Однако у Платона мимезис переходит из сферы музыки в искусство слова, в поэзию, то есть представление, выраженное звуком и жестом, становится представлением - действием{30}.
Все эти и другие приводимые Г. Коллером соображения и тексты с полной очевидностью доказывают то, что обычно никогда не принималось во внимание, а именно, что художественная сущность древнегреческого подражания нерушимо связана с танцевальным искусством и что греческий глагол "подражать" первоначально значил "изображать в танцах". Этот момент заставляет еще с новой стороны подойти к текстам Платона и присмотреться к ним с позиций орхестических представлений. Впервые этот термин появляется у Платона, и, как всегда, мимоходом, в "Государстве" (III 388 с).

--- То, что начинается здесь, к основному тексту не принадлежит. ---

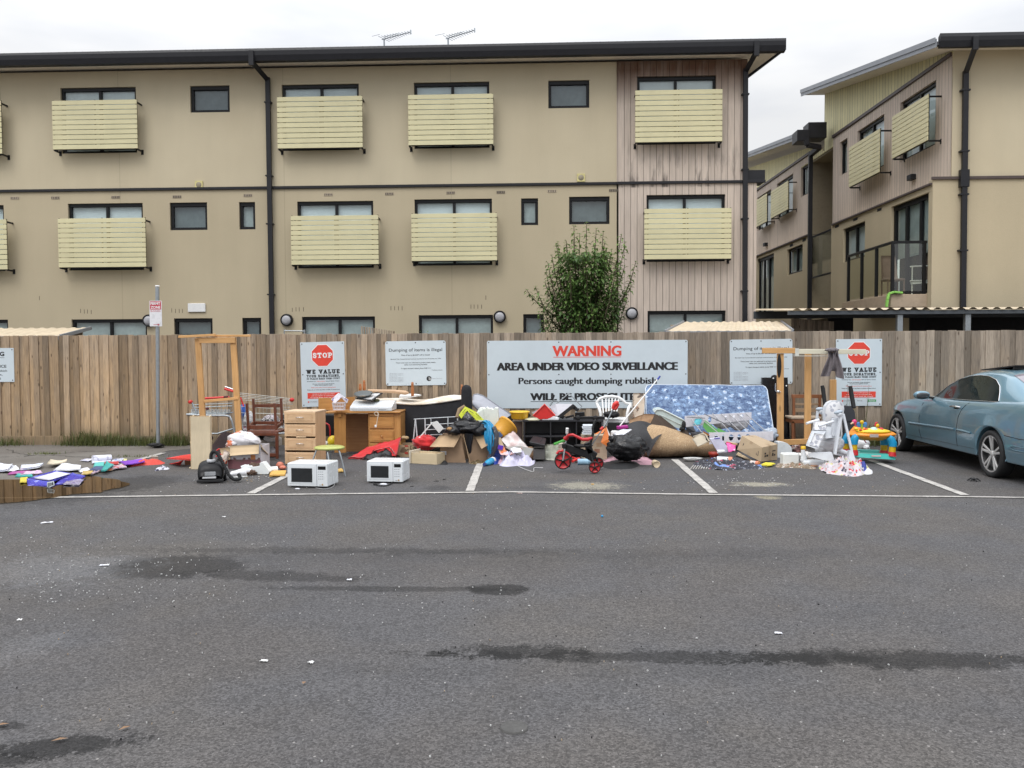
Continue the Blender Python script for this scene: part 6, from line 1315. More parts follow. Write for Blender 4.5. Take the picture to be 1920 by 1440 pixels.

Далее идут уже известные нам разграничения подражательного и не подражательного искусства (392 d - 394 с). Однако Коллер обращает наше внимание на то, что уже тут (394 е - 395 b) техническое разделение на подражательные и неподражательные искусства приобретает для Платона чисто этический смысл и рассматривается исключительно с воспитательными целями. Коллер утверждает, что весь отрывок (396 b - 397 а) если не составлен, то инспирирован Дамоном, впервые заговорившим об этическом понимании музыки. Платон не только перенес это деление с музыки также и на поэзию, но и обрушился на современную ему "модернистскую" музыку, так что подражание получило здесь уже другой, а именно вполне отрицательный смысл. Платон допускает подражание только высоким предметам. Это положение дела усугубляется в X книге "Государства", где исходное представление о подражании искажается до неузнаваемости. Характерно и то, что в III книге Платон заговаривает о подражании в связи с музыкой, понимая эту последнюю в широком смысле слова как мусическое искусство, обязательно включающее в себя и танец. В "Законах" Платон, вообще говоря, тоже приводит систему Дамона, однако с полным признанием законности подражания, то есть он снова возвращается к старинному пониманию подражания.